Going green: Asahi to start producing non-alcoholic beer with renewable energy

By Guan Yu Lim contact

- Last updated on GMT

The packaging of Asahi Dry Zero will display the green energy mark which indicates that the product is manufactured using green power ©Asahi
The packaging of Asahi Dry Zero will display the green energy mark which indicates that the product is manufactured using green power ©Asahi

Related tags: Japan, Asahi, Beer, Renewable energy

Asahi Breweries will start producing its non-alcoholic beer Asahi Dry Zero using renewable energy, following in the footsteps of some of Asahi Super Dry.
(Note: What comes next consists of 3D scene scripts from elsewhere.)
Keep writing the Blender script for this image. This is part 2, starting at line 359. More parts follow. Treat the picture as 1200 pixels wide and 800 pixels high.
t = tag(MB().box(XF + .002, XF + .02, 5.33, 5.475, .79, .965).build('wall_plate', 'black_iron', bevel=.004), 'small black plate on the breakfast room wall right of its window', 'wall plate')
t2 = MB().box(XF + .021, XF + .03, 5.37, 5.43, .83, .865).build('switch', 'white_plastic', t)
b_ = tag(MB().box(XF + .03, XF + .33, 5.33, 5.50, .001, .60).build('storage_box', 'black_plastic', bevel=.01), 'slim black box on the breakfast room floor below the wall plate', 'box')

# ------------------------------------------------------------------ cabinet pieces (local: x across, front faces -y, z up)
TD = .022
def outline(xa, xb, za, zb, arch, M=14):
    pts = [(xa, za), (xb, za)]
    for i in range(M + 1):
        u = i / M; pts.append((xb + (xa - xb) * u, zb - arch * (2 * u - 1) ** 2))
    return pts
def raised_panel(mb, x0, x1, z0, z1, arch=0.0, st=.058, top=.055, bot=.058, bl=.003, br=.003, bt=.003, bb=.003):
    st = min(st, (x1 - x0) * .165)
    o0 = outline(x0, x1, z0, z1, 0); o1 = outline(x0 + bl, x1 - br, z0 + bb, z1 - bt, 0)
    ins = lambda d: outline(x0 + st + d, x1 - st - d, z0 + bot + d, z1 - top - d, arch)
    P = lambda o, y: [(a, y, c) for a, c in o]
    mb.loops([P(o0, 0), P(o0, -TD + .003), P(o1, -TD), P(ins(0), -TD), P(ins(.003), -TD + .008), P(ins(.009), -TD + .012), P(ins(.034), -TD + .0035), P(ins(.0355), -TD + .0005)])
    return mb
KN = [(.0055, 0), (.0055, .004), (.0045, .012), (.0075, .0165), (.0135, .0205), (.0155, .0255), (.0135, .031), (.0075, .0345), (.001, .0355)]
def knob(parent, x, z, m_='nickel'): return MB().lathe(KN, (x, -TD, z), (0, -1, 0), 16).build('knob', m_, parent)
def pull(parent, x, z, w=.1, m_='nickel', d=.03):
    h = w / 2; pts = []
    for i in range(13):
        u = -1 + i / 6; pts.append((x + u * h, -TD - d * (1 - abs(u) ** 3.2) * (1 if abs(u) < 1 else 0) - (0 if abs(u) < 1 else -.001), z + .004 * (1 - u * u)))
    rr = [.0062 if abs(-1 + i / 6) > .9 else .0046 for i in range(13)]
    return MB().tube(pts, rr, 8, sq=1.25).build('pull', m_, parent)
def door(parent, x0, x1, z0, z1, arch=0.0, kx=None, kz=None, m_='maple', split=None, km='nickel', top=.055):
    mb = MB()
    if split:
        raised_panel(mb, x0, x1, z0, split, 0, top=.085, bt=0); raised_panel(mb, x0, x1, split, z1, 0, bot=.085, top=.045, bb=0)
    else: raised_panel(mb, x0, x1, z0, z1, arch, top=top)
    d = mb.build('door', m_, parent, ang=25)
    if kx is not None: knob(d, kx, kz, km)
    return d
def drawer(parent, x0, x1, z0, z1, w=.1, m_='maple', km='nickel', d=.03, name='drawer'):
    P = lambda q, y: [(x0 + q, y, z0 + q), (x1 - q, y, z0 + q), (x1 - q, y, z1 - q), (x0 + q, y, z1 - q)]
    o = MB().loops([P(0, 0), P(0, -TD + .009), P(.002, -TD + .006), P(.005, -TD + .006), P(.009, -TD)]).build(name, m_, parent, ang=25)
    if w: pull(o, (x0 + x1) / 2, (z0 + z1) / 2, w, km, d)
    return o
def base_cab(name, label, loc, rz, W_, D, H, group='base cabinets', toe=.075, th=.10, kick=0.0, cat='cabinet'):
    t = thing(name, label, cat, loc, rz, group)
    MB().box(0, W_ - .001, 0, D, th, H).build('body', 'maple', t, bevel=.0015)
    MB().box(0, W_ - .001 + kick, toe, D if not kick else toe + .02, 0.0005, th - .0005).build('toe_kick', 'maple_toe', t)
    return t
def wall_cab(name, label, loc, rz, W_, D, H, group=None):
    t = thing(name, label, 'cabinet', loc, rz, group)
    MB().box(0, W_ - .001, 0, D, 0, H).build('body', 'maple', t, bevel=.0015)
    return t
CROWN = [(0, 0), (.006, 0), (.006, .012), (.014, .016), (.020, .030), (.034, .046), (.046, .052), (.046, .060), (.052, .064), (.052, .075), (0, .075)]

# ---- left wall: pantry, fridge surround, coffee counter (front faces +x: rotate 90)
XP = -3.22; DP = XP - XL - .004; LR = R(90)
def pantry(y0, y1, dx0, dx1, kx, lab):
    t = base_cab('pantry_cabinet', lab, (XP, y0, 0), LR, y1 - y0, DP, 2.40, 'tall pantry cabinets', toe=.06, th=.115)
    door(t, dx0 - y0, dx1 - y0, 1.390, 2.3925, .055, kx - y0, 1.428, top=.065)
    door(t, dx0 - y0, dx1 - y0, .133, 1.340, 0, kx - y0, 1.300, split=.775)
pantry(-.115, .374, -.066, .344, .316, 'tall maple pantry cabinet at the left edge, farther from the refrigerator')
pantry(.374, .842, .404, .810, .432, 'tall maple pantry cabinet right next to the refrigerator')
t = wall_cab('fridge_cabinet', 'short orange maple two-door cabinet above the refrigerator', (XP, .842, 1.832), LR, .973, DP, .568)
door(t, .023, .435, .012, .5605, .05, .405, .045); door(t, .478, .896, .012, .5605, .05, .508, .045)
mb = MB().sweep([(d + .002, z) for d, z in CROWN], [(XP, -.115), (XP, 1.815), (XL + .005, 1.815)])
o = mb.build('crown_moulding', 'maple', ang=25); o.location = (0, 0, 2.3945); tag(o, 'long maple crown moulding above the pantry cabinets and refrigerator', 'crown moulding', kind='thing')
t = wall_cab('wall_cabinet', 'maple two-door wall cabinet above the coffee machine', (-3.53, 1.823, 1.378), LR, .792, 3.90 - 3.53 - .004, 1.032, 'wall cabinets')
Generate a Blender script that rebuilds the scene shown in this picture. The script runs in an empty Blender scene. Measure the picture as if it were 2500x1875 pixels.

The firm will procure the same renewable energy from Japan Natural Energy Company Limited, which is mainly derived from biomass and wind.

This move is part of Asahi Group’s vision to achieve zero greenhouse gas emissions in all its business activities by 2050. A shorter-term target is to reduce emissions by 30% by 2030.

Using renewable energy in producing Dry Zero is one of the ways to achieve the target.

Kristin Chiu, manager of the public relations section at Asahi Group Holdings said 9,300 tons of CO2​ emissions would be reduced annually from the three products (Super Dry cans, Super Dry gift package, Dry Zero can).

She told FoodNavigator-Asia​, the firm expects to procure 20.15 million kWh of green energy to manufacture the above products in 2020, which was a 119% increase compared to the previous year.

Green approval

The packaging of Asahi Dry Zero will display the green energy mark, established by the Japan Quality Assurance Organization (Green Energy Certification Center) which indicates that the product is manufactured using green power. The mark will be present on all packaging materials including outer packaging as well as on the can itself.

The new Asahi Dry Zero (350mL can) with the green energy mark will go on sale at the end of January 2020.

Going green

So far, no other products from Asahi are manufactured using renewable energy. Although, the firm is still working on its plan to contribute to a sustainable business as part of the Asahi Group Environmental Vision 2050 which was renewed in February 2019.

Chiu told us one example was Asahi’s lightweight beer can (350mL) which weighed 13.9g, 1g less than the existing 14.9g can. By using less aluminium, it is expected to help reduce annual Co2​ emissions by 11,000 tons.

In Asahi’s soft drink business, it is also using rice ink to print the labels of Mitsuya Cider (1.5L PET bottles) instead of conventional petroleum-based inks.

The rice ink uses resin made of the waste produced when oil is squeezed from Japanese rice brans. This initiative is expected to reduce CO2​ emissions by around 10 tons. Asahi is also planning to use more plant-derived materials for the labels (80%) as well as bottles and caps (30%).